Dans ce même énoncé, le Bureau du procureur affirme que Donald Trump, le candidat à la présidence, aurait maquillé des paiements qui auraient servi à acheter le silence de l’ancien portier de la Trump Tower, de l’actrice porno Stormy Daniels et de la mannequin Karen McDougal afin que des informations scabreuses à son sujet ne fassent pas d’ombre à sa campagne pour le bureau Ovale. Et le tout, planifié en amont avec l’avocat Michael Cohen et le patron d’une entreprise médiatique. Un complot, quoi !

Ces informations émanant d’une longue enquête, les fidèles de Donald Trump en font à peine mention. Dans leur monde, nourri par Fox News et d’autres médias encore plus conservateurs et complotistes, Donald Trump est la victime. Le chassé. Le persécuté. Le héros qu’on tente d’abattre.

Mardi, l’élue républicaine Marjorie Taylor Greene a poussé la note jusqu’à comparer les déboires de Donald Trump avec la justice à l’arrestation et l’emprisonnement de Nelson Mandela par le régime d’apartheid de l’Afrique du Sud ainsi qu’à l’exécution de Jésus par « le gouvernement romain » ! Rien de moins.

« Dans le passé, des êtres extraordinaires ont été arrêtés par des gouvernements corrompus et radicaux. Ça se passe aujourd’hui à New York ! », a-t-elle dit le plus sérieusement du monde lors d’une entrevue télévisuelle avec la chaîne de droite Right Side Broadcasting Network (RSBN). Le journaliste a opiné du bonnet.
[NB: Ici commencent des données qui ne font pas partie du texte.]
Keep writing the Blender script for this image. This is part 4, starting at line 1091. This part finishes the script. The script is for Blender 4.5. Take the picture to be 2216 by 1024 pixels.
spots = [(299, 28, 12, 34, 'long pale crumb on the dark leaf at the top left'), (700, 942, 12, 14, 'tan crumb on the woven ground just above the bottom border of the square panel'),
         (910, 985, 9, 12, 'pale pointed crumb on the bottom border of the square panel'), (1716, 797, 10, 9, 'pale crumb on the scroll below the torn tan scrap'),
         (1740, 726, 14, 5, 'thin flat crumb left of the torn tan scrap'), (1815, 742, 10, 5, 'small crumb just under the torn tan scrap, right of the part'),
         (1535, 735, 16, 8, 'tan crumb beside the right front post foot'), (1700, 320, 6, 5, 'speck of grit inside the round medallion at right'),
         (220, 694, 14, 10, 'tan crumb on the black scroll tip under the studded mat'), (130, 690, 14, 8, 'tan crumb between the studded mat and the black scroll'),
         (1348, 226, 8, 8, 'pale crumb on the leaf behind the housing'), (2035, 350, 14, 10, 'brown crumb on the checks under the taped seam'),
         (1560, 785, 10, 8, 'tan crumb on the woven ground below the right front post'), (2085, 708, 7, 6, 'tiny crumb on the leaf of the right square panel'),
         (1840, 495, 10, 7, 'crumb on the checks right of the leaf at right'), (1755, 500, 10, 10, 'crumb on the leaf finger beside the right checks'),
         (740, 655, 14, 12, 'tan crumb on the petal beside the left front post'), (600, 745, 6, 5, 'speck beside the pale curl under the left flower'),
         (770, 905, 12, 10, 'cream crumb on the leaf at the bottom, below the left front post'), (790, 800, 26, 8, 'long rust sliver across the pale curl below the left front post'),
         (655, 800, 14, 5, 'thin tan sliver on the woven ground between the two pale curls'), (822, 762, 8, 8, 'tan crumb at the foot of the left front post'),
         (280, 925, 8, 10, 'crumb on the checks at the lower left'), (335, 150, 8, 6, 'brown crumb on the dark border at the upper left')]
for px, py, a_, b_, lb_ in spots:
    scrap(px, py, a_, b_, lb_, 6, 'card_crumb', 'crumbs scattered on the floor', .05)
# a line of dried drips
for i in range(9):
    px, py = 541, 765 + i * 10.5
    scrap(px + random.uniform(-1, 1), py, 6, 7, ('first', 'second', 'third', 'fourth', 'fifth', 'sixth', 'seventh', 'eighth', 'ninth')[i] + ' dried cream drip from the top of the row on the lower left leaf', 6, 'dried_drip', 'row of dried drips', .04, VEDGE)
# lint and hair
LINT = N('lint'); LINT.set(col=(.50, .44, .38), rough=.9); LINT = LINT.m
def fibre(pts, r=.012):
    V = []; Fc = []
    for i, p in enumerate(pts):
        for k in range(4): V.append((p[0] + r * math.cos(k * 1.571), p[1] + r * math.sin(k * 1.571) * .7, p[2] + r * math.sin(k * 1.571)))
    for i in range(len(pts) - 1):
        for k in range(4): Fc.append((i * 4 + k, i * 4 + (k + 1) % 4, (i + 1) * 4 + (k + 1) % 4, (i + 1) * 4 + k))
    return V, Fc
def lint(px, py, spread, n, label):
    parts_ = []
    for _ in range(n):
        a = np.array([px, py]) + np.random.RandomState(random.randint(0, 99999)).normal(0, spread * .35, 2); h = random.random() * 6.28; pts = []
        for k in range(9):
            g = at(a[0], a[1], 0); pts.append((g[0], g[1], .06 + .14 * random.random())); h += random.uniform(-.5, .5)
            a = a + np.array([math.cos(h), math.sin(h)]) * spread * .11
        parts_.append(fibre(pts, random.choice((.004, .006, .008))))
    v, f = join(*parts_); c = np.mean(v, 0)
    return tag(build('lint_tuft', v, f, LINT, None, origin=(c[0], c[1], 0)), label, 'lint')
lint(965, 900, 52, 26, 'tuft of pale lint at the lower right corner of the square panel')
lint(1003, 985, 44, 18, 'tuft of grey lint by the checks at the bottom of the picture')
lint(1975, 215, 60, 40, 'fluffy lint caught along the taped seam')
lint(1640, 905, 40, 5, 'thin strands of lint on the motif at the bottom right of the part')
Ces énoncés surréalistes émanant du camp Trump n’ont rien de bien nouveau ni d’exceptionnel, pensez-vous en lisant ces lignes. Vous avez raison, mais ce qui était fascinant mardi, c’était de voir comment le Bureau du procureur a tenté de s’adapter à ce monde parallèle.

Lorsque Donald Trump s’est rendu à la justice en après-midi, il n’a été soumis ni aux menottes ni à la photo judiciaire – la fameuse mugshot – d’usage. Il n’a pas été envoyé en cellule non plus en attendant sa comparution. Le processus, commenté seconde par seconde par les journalistes des grandes chaînes américaines, a été plus que sobre.

Ces exceptions à la règle démontrent que même si ce processus judiciaire tente de démontrer que personne n’est au-dessus de la loi, tous les citoyens ne sont pas égaux devant cette même loi.

Cela dit, on comprend le Bureau du procureur de Manhattan de n’avoir pas voulu faire de Donald Trump un martyr enchaîné à pavaner devant les caméras.

Depuis le début de la procédure contre lui, Donald Trump n’a pas manqué une occasion de transformer en or ce qui, en principe, devrait lui porter préjudice. Les millions s’accumulent dans sa caisse électorale depuis qu’il a prédit sa propre arrestation, le mois dernier. Sa cote de popularité auprès des électeurs républicains a fait des bonds de géant depuis.

Alvin Bragg et son équipe, qui se lancent dans une bataille judiciaire sans précédent, savent bien que tous les terrains sont minés quand un homme qu’on accuse de corruption a, aux yeux de 30 % des électeurs du pays, un statut de saint auréolé.